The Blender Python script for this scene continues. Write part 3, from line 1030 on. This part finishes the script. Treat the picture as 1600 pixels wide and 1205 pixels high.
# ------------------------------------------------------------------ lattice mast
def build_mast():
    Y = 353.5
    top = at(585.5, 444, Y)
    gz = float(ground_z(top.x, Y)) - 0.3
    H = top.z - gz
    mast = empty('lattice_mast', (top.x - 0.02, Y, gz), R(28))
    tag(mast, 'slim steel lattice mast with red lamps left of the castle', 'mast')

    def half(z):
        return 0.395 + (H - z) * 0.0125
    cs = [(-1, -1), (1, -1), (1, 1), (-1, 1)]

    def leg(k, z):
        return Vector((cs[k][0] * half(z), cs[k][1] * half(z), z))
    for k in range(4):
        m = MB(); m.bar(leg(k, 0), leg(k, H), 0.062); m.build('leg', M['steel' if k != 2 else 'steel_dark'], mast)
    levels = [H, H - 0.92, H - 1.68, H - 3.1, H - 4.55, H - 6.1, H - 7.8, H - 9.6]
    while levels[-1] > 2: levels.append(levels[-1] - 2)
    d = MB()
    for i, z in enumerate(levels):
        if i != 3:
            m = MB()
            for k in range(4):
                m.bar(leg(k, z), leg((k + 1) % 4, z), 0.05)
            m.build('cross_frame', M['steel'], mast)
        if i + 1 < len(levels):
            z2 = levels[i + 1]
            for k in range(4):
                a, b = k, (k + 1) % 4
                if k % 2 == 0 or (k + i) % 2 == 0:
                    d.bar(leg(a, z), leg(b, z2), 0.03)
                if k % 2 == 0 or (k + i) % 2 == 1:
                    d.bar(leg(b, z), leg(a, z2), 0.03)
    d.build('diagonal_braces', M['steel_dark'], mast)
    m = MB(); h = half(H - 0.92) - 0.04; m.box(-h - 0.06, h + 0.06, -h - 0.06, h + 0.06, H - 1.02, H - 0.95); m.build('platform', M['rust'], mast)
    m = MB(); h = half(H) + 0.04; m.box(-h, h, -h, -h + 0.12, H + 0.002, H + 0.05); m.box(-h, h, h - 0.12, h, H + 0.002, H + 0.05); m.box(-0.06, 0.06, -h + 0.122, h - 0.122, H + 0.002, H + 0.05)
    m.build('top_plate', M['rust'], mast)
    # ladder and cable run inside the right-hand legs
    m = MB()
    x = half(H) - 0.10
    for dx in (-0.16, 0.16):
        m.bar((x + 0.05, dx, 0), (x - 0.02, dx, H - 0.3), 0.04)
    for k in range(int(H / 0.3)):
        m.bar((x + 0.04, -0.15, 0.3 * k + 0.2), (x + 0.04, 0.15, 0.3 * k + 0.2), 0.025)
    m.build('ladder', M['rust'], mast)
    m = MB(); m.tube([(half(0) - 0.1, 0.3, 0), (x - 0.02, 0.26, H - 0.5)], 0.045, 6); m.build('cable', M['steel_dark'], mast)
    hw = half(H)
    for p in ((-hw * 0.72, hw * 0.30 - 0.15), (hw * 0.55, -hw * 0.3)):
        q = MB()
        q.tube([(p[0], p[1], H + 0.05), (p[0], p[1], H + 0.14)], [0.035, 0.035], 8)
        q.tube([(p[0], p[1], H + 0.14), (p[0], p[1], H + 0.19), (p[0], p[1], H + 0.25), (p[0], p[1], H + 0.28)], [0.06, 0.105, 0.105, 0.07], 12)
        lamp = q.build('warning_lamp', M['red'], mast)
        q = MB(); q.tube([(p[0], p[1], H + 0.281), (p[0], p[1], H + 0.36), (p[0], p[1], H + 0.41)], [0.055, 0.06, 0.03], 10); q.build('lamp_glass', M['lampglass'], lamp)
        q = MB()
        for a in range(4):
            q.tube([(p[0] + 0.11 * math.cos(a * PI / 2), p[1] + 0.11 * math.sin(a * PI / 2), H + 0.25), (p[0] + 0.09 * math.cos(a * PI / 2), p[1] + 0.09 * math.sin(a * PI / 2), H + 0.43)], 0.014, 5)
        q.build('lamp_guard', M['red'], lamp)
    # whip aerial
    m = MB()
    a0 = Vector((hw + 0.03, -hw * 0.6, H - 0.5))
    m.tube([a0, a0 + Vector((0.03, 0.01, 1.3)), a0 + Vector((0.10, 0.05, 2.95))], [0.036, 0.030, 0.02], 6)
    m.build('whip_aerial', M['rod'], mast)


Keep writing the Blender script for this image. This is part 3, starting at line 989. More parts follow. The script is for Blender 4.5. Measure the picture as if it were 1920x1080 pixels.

§ §

STATED TASK = Gather each line in the data that holds the string "this".

FINISHED EXERCISE =
The Blender Python script for this scene continues. Write part 3, from line 1030 on. This part finishes the script. Treat the picture as 1600 pixels wide and 1205 pixels high.
Keep writing the Blender script for this image. This is part 3, starting at line 989. More parts follow. The script is for Blender 4.5. Measure the picture as if it were 1920x1080 pixels.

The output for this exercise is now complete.